INFORMATION SUPPLIED:
╔══

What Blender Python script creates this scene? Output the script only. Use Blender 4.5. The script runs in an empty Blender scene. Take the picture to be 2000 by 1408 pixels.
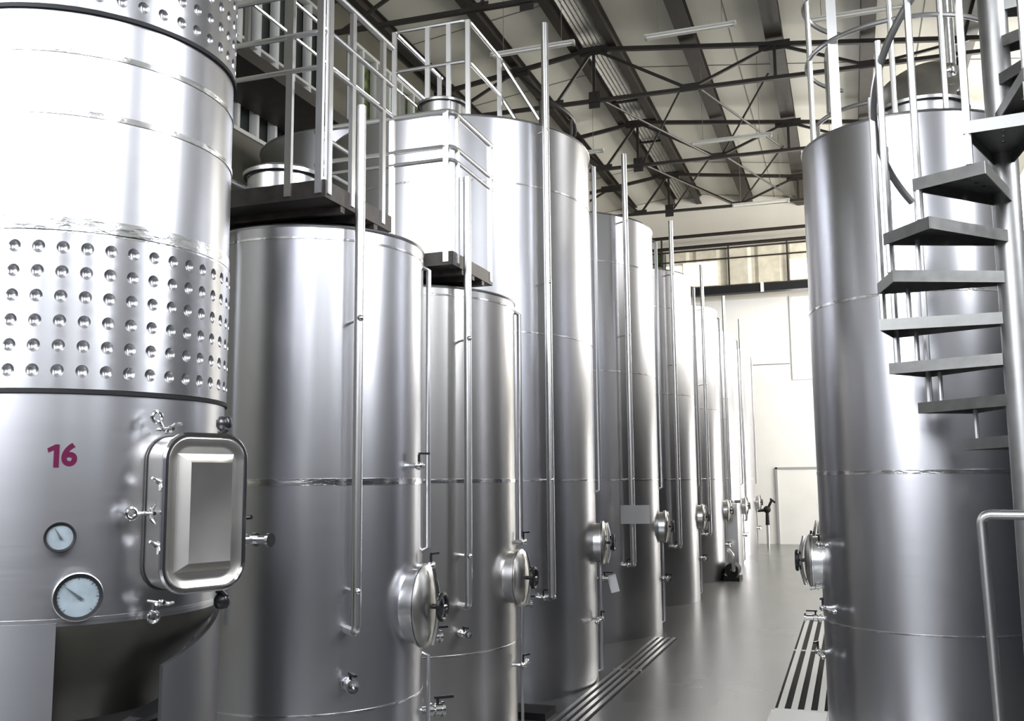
import bpy, math, random
from mathutils import Vector, Matrix
random.seed(7)
PI = math.pi
C = bpy.context.scene.collection
R = math.radians

# ------------------------------------------------------------------ materials
def new_mat(name):
    m = bpy.data.materials.new(name); m.use_nodes = True
    nt = m.node_tree; b = nt.nodes['Principled BSDF']
    return m, nt, b

def simple(name, col, rough=.5, metal=0., spec=.5):
    m, nt, b = new_mat(name)
    b.inputs['Base Color'].default_value = (*col, 1)
    b.inputs['Roughness'].default_value = rough
    b.inputs['Metallic'].default_value = metal
    b.inputs['Specular IOR Level'].default_value = spec
    return m

def varied(name, col, rough, metal, scale, amount, bump=0., stretch=(1, 1, 1), spec=.5, rvar=.1):
    m, nt, b = new_mat(name)
    tc = nt.nodes.new('ShaderNodeTexCoord'); mp = nt.nodes.new('ShaderNodeMapping')
    mp.inputs['Scale'].default_value = stretch
    nz = nt.nodes.new('ShaderNodeTexNoise'); nz.inputs['Scale'].default_value = scale; nz.inputs['Detail'].default_value = 5
    nt.links.new(tc.outputs['Object'], mp.inputs[0]); nt.links.new(mp.outputs[0], nz.inputs[0])
    mr = nt.nodes.new('ShaderNodeMapRange'); mr.inputs['From Min'].default_value = .3; mr.inputs['From Max'].default_value = .7
    mr.inputs['To Min'].default_value = 1 - amount; mr.inputs['To Max'].default_value = 1 + amount
    nt.links.new(nz.outputs['Fac'], mr.inputs['Value'])
    mx = nt.nodes.new('ShaderNodeVectorMath'); mx.operation = 'SCALE'; mx.inputs[0].default_value = col
    nt.links.new(mr.outputs[0], mx.inputs['Scale']); nt.links.new(mx.outputs[0], b.inputs['Base Color'])
    r2 = nt.nodes.new('ShaderNodeMapRange'); r2.inputs['To Min'].default_value = max(.02, rough - rvar); r2.inputs['To Max'].default_value = rough + rvar
    nt.links.new(nz.outputs['Fac'], r2.inputs['Value']); nt.links.new(r2.outputs[0], b.inputs['Roughness'])
    b.inputs['Metallic'].default_value = metal; b.inputs['Specular IOR Level'].default_value = spec
    if bump:
        bp = nt.nodes.new('ShaderNodeBump'); bp.inputs['Strength'].default_value = bump; bp.inputs['Distance'].default_value = .01
        nt.links.new(nz.outputs['Fac'], bp.inputs['Height']); nt.links.new(bp.outputs[0], b.inputs['Normal'])
    return m

def brushed(name, col, rough, aniso, rot=0.):
    """steel sheet rolled round a vertical axis: the grain runs round the tank"""
    m, nt, b = new_mat(name)
    tc = nt.nodes.new('ShaderNodeTexCoord'); mp = nt.nodes.new('ShaderNodeMapping')
    mp.inputs['Scale'].default_value = (1.2, 1.2, 40)
    nz = nt.nodes.new('ShaderNodeTexNoise'); nz.inputs['Scale'].default_value = 3; nz.inputs['Detail'].default_value = 6
    nt.links.new(tc.outputs['Object'], mp.inputs[0]); nt.links.new(mp.outputs[0], nz.inputs[0])
    r2 = nt.nodes.new('ShaderNodeMapRange'); r2.inputs['To Min'].default_value = rough - .018; r2.inputs['To Max'].default_value = rough + .018
    nt.links.new(nz.outputs['Fac'], r2.inputs['Value']); nt.links.new(r2.outputs[0], b.inputs['Roughness'])
    b.inputs['Base Color'].default_value = (*col, 1)
    b.inputs['Metallic'].default_value = 1
    b.inputs['Anisotropic'].default_value = aniso
    b.inputs['Anisotropic Rotation'].default_value = rot
    tg = nt.nodes.new('ShaderNodeTangent'); tg.direction_type = 'RADIAL'; tg.axis = 'Z'
    nt.links.new(tg.outputs[0], b.inputs['Tangent'])
    return m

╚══

TASK TO COMPLETE: Set the pictures aside and transcribe the data above exactly.

THE COMPLETED TASK:
What Blender Python script creates this scene? Output the script only. Use Blender 4.5. The script runs in an empty Blender scene. Take the picture to be 2000 by 1408 pixels.
import bpy, math, random
from mathutils import Vector, Matrix
random.seed(7)
PI = math.pi
C = bpy.context.scene.collection
R = math.radians

# ------------------------------------------------------------------ materials
def new_mat(name):
    m = bpy.data.materials.new(name); m.use_nodes = True
    nt = m.node_tree; b = nt.nodes['Principled BSDF']
    return m, nt, b

def simple(name, col, rough=.5, metal=0., spec=.5):
    m, nt, b = new_mat(name)
    b.inputs['Base Color'].default_value = (*col, 1)
    b.inputs['Roughness'].default_value = rough
    b.inputs['Metallic'].default_value = metal
    b.inputs['Specular IOR Level'].default_value = spec
    return m

def varied(name, col, rough, metal, scale, amount, bump=0., stretch=(1, 1, 1), spec=.5, rvar=.1):
    m, nt, b = new_mat(name)
    tc = nt.nodes.new('ShaderNodeTexCoord'); mp = nt.nodes.new('ShaderNodeMapping')
    mp.inputs['Scale'].default_value = stretch
    nz = nt.nodes.new('ShaderNodeTexNoise'); nz.inputs['Scale'].default_value = scale; nz.inputs['Detail'].default_value = 5
    nt.links.new(tc.outputs['Object'], mp.inputs[0]); nt.links.new(mp.outputs[0], nz.inputs[0])
    mr = nt.nodes.new('ShaderNodeMapRange'); mr.inputs['From Min'].default_value = .3; mr.inputs['From Max'].default_value = .7
    mr.inputs['To Min'].default_value = 1 - amount; mr.inputs['To Max'].default_value = 1 + amount
    nt.links.new(nz.outputs['Fac'], mr.inputs['Value'])
    mx = nt.nodes.new('ShaderNodeVectorMath'); mx.operation = 'SCALE'; mx.inputs[0].default_value = col
    nt.links.new(mr.outputs[0], mx.inputs['Scale']); nt.links.new(mx.outputs[0], b.inputs['Base Color'])
    r2 = nt.nodes.new('ShaderNodeMapRange'); r2.inputs['To Min'].default_value = max(.02, rough - rvar); r2.inputs['To Max'].default_value = rough + rvar
    nt.links.new(nz.outputs['Fac'], r2.inputs['Value']); nt.links.new(r2.outputs[0], b.inputs['Roughness'])
    b.inputs['Metallic'].default_value = metal; b.inputs['Specular IOR Level'].default_value = spec
    if bump:
        bp = nt.nodes.new('ShaderNodeBump'); bp.inputs['Strength'].default_value = bump; bp.inputs['Distance'].default_value = .01
        nt.links.new(nz.outputs['Fac'], bp.inputs['Height']); nt.links.new(bp.outputs[0], b.inputs['Normal'])
    return m

def brushed(name, col, rough, aniso, rot=0.):
    """steel sheet rolled round a vertical axis: the grain runs round the tank"""
    m, nt, b = new_mat(name)
    tc = nt.nodes.new('ShaderNodeTexCoord'); mp = nt.nodes.new('ShaderNodeMapping')
    mp.inputs['Scale'].default_value = (1.2, 1.2, 40)
    nz = nt.nodes.new('ShaderNodeTexNoise'); nz.inputs['Scale'].default_value = 3; nz.inputs['Detail'].default_value = 6
    nt.links.new(tc.outputs['Object'], mp.inputs[0]); nt.links.new(mp.outputs[0], nz.inputs[0])
    r2 = nt.nodes.new('ShaderNodeMapRange'); r2.inputs['To Min'].default_value = rough - .018; r2.inputs['To Max'].default_value = rough + .018
    nt.links.new(nz.outputs['Fac'], r2.inputs['Value']); nt.links.new(r2.outputs[0], b.inputs['Roughness'])
    b.inputs['Base Color'].default_value = (*col, 1)
    b.inputs['Metallic'].default_value = 1
    b.inputs['Anisotropic'].default_value = aniso
    b.inputs['Anisotropic Rotation'].default_value = rot
    tg = nt.nodes.new('ShaderNodeTangent'); tg.direction_type = 'RADIAL'; tg.axis = 'Z'
    nt.links.new(tg.outputs[0], b.inputs['Tangent'])
    return m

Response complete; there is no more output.